Só eram convocados ao trabalho quando você dava um colo ou usava o laptop. Mesmo nessas horas, era o emprego mais fácil do mundo, bastava gritarem lá pra dentro: "Aí, galera, avisa que deitou alguém!", "Aí, galera, tá rolando laptop! Tá meio quente!" e voltar pra pasmaceira. Então surgiram os celulares e esses neurônios obesos se viram obrigados a saltar do coxilo pro Iron Man -sem escalas.

Agora mesmo, enquanto você lê esta crônica, uma revolução acontece na sua massa cinzenta. Há anúncios em todas as páginas da "Gazeta do Córtex": "Coxa contrata neurônios. Áreas: epiderme, terminações nervosas, medula, cérebro". Novos escritórios estão sendo construídos, baias são abertas, faixas de ônibus e de bicicleta são pintadas nos nervos, para que as células consigam chegar mais rápido ao novo emprego. Já há quem arrisque, no Twitter do lobo frontal: "A coxa é o novo olho".

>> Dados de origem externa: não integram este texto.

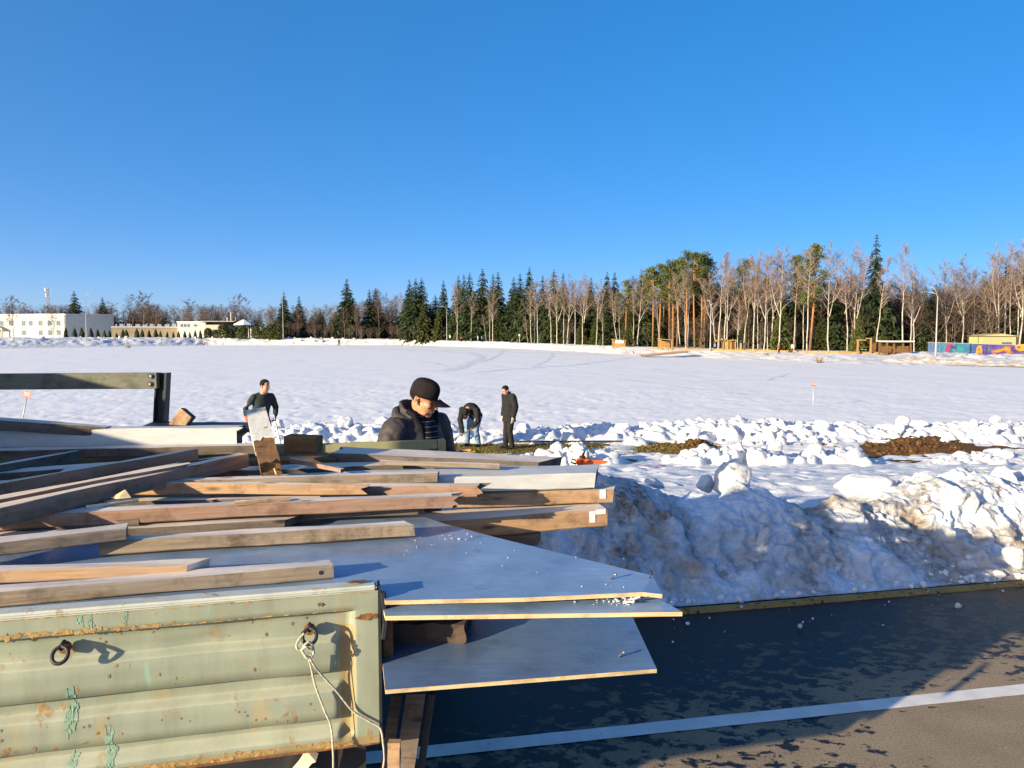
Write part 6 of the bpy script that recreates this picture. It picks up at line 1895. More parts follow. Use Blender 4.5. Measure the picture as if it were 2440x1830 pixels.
# timber propped under the bed at the tail, and rotten stump behind the sheets
for i, (pt, pb2, yd, w, t_, m, lab) in enumerate([((992, 1648), (962, 1850), 2.02, .052, .03, 'wood_old', 'grey board propped upright under the lowest sheet'),
        ((1030, 1646), (1000, 1850), 2.06, .018, .05, 'iron_dark', 'narrow black strip standing right of the propped grey board'),
        ((945, 1650), (918, 1850), 2.05, .030, .03, 'wood_old', 'dark slat standing left of the propped grey board'),
        ((940, 1766), (938, 1850), 1.80, .030, .02, 'wood_tan', 'sunlit yellow board end below the corner of the side board'),
        ((740, 1800), (700, 1850), 1.86, .035, .03, 'wood_pale', 'splintered plank end under the side board'),
        ((812, 1775), (795, 1850), 1.95, .022, .03, 'wood_rose', 'reddish slat end hanging under the side board')]):
    a, b = atY(*pt, yd), atY(*pb2, yd - (.02 if i < 3 else .0))
    dv = (b - a).normalized(); b = b + dv * (.10 if i < 3 else .06)
    bm = bmesh.new(); n = 8; rows_ = []
    g = random.Random(i)
    for k in range(n + 1):
        p = a.lerp(b, k / n); rows_.append([bm.verts.new(p + Vector((x * w / 2 + g.uniform(-.001, .001), y * t_ / 2, (g.uniform(-.012, .012) if k == 0 and i > 3 else 0)))) for x, y in ((-1, -1), (1, -1), (1, 1), (-1, 1))])
    for r1, r2 in zip(rows_, rows_[1:]):
        for k in range(4): bm.faces.new((r1[k], r1[(k + 1) % 4], r2[(k + 1) % 4], r2[k]))
    bm.faces.new(rows_[0][::-1]); bm.faces.new(rows_[-1])
    tag(obj('propped_board', bm, M[m]), lab, 'board', 'boards hanging under the bed')
c = atY(1030, 1514, 2.06); bm = bmesh.new()
bx(bm, -.115, .10, -.075, .25, -.062, .062); bmesh.ops.subdivide_edges(bm, edges=list(bm.edges), cuts=9, use_grid_fill=True)
V = np.array([v.co[:] for v in bm.verts]); dn = fbm3(V[:, 0] * 22, V[:, 1] * 22, V[:, 2] * 22, 4, 5, .6)
for v, q in zip(bm.verts, dn): v.co += v.co.normalized() * float(q) * .016
tag(obj('rotten_beam', bm, M['bark_dark'], loc=c), 'crumbling black rotten beam end wedged between the sheets', 'beam')
# details on single boards
o = B['b13']; L13 = max(v.co.x for v in o.data.vertices)
nail(o, L13 - .01, .03, -.03, (1, -.3, -.35), .06)
bm = bmesh.new(); bx(bm, L13 - .085, L13 - .060, -.0025, .0, -.036, .0012); obj('paper_scrap', bm, M['tape'], o)
o = B['b14']; L14 = max(v.co.x for v in o.data.vertices)
nail(o, L14 - .025, .02, -.066, (.1, -.1, -1), .05); nail(o, L14 - .012, .03, -.066, (.05, 0, -1), .035)
bm = bmesh.new(); bx(bm, L14 - .075, L14 - .052, -.0025, .0, -.05, -.004); obj('paper_scrap', bm, M['tape'], o)
bm = bmesh.new(); bx(bm, L14 - .050, L14 - .008, -.0028, .0, -.018, .001); obj('paper_scrap', bm, M['tape'], o)
o = B['b15']; nail(o, .12, .02, -.0, (.1, 0, 1), .05, .0025, 'chip')
o = B['b20']; L20 = max(v.co.x for v in o.data.vertices)
bm = bmesh.new(); lathe(bm, [(.006, -.0005), (.006, .0012)], 14, Matrix.Rotation(R(90), 4, 'X')); q = obj('bolt_hole', bm, M['iron_dark'], o); q.location = (L20 - .034, 0, -.018)
# ================================================================== PEOPLE
def remeshed(bm, voxel, smooth_it=6, folds=0.0, fscale=9, seed=0):
    me = bpy.data.meshes.new('tmp'); bm.to_mesh(me); bm.free()
    o = bpy.data.objects.new('tmp', me); COL.objects.link(o)
    r = o.modifiers.new('r', 'REMESH'); r.mode = 'VOXEL'; r.voxel_size = voxel; r.use_smooth_shade = True
    if smooth_it:
        s = o.modifiers.new('s', 'SMOOTH'); s.factor = .5; s.iterations = smooth_it
    dg = bpy.context.evaluated_depsgraph_get()
    out = bpy.data.meshes.new_from_object(o.evaluated_get(dg))
    bpy.data.objects.remove(o); bpy.data.meshes.remove(me)
    if folds:
        n = len(out.vertices); c = np.zeros(n * 3); out.vertices.foreach_get('co', c); c = c.reshape(-1, 3)
        nn = np.zeros(n * 3); out.vertices.foreach_get('normal', nn); nn = nn.reshape(-1, 3)
        w = 1 - 2 * np.abs(noise3(c[:, 0] * fscale + c[:, 2] * fscale * .5, c[:, 1] * fscale - c[:, 2] * fscale * .4, c[:, 2] * fscale * .8, seed))
        w = w + .5 * (1 - 2 * np.abs(noise3(c[:, 0] * fscale * 2.3, c[:, 1] * fscale * 2.3 + c[:, 2] * fscale, c[:, 2] * fscale * 1.6, seed + 1)))
        c = c + nn * (w * folds)[:, None]
        out.vertices.foreach_set('co', c.ravel()); out.update()
    out.polygons.foreach_set('use_smooth', np.ones(len(out.polygons), bool))
    return out
def V3(*a): return Vector(a)
def hand(bm, W, d, nrm, thumb, curl=.5, s=1.0):
    d = d.normalized(); ac = d.cross(nrm).normalized(); nrm = ac.cross(d).normalized()
    ball(bm, W + d * .045 * s, (.050 * s, .040 * s, .017 * s), 2, Matrix((d, ac, nrm)).transposed().to_4x4())
    for k, (off, ln) in enumerate(((-.030, .9), (-.010, 1.05), (.010, 1.0), (.029, .78))):
        p = W + d * .080 * s + ac * off * s * thumb; q = d.copy(); pts = [p]
        for seg in (.036, .026, .021):
            q = (Matrix.Rotation(curl * .75, 3, ac) @ q)
            p = p + q * seg * ln * s; pts.append(p)
        tube(bm, pts, [.0095 * s, .009 * s, .008 * s, .0065 * s], 8)
    p = W + d * .03 * s - ac * .034 * s * thumb
    q = (d * .7 - ac * thumb * .75 + nrm * .3).normalized()
    tube(bm, [p, p + q * .035 * s, p + q * .035 * s + (q + d).normalized() * .028 * s], [.012 * s, .0105 * s, .008 * s], 8)
def head_shape(bm, H, Rm, neck_from, detail=True):
    T = Matrix.Translation(H) @ Rm.to_4x4()
    def el(c, r, sub=2, rot=None): ball(bm, (0, 0, 0), r, sub, None) if False else bmesh.ops.create_icosphere(bm, subdivisions=sub, radius=1, matrix=T @ Matrix.Translation(Vector(c)) @ (rot.to_matrix().to_4x4() if rot else Matrix()) @ Matrix.Diagonal((*r, 1)))
    el((-.012, 0, .032), (.097, .077, .088), 3)
    el((.022, 0, -.035), (.070, .063, .085), 3)
    el((.048, 0, -.094), (.034, .036, .027))
    el((.030, .036, -.075), (.040, .020, .030)); el((.030, -.036, -.075), (.040, .020, .030))
    if detail:
        el((.094, 0, -.014), (.014, .010, .032), 2, Euler((0, -.35, 0))); el((.103, 0, -.034), (.013, .016, .011))
        el((.066, .026, .020), (.018, .024, .010)); el((.066, -.026, .020), (.018, .024, .010))
        el((.062, .042, -.022), (.026, .022, .022)); el((.062, -.042, -.022), (.026, .022, .022))
        el((.084, 0, -.062), (.010, .024, .006)); el((.082, 0, -.072), (.010, .020, .006))
    for s in (1, -1):
        el((-.008, .076 * s, -.008), (.017, .005, .030), 2, Euler((0, .15, .35 * s)))
        el((-.018, .084 * s, -.002), (.007, .007, .027), 2, Euler((0, .15, .5 * s))); el((.000, .080 * s, -.034), (.009, .006, .010), 2)
    tube(bm, [neck_from, neck_from.lerp(H, .5), H + Rm @ V3(-.022, 0, -.03)], [.066, .056, .058], 14)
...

Fico imaginando o que acontecerá com esses centímetros quadrados do nosso corpo em uns cem mil anos. Ficarão mais sensíveis do que as pontas dos dedos, os mamilos, o clitóris e a glande? E a parte do cérebro responsável por eles, de pequena choupana cheia de redes se transformará num ABC Paulista neuronal? Seremos capazes de ler braile com as coxas? Gozar com as coxas? Prever a chuva, dar a temperatura, dizer "tô sentindo que cê não tá legal hoje" com as coxas?

Sei lá. O que sei é que enquanto nada disso acontece, numa tarde abafada de 2014, sobrecarregada, estafada, zumbi, minha coxa alucina, recebendo sinais do além. Ou talvez seja só o cérebro, chefe pentelho, conferindo: "Acordada?".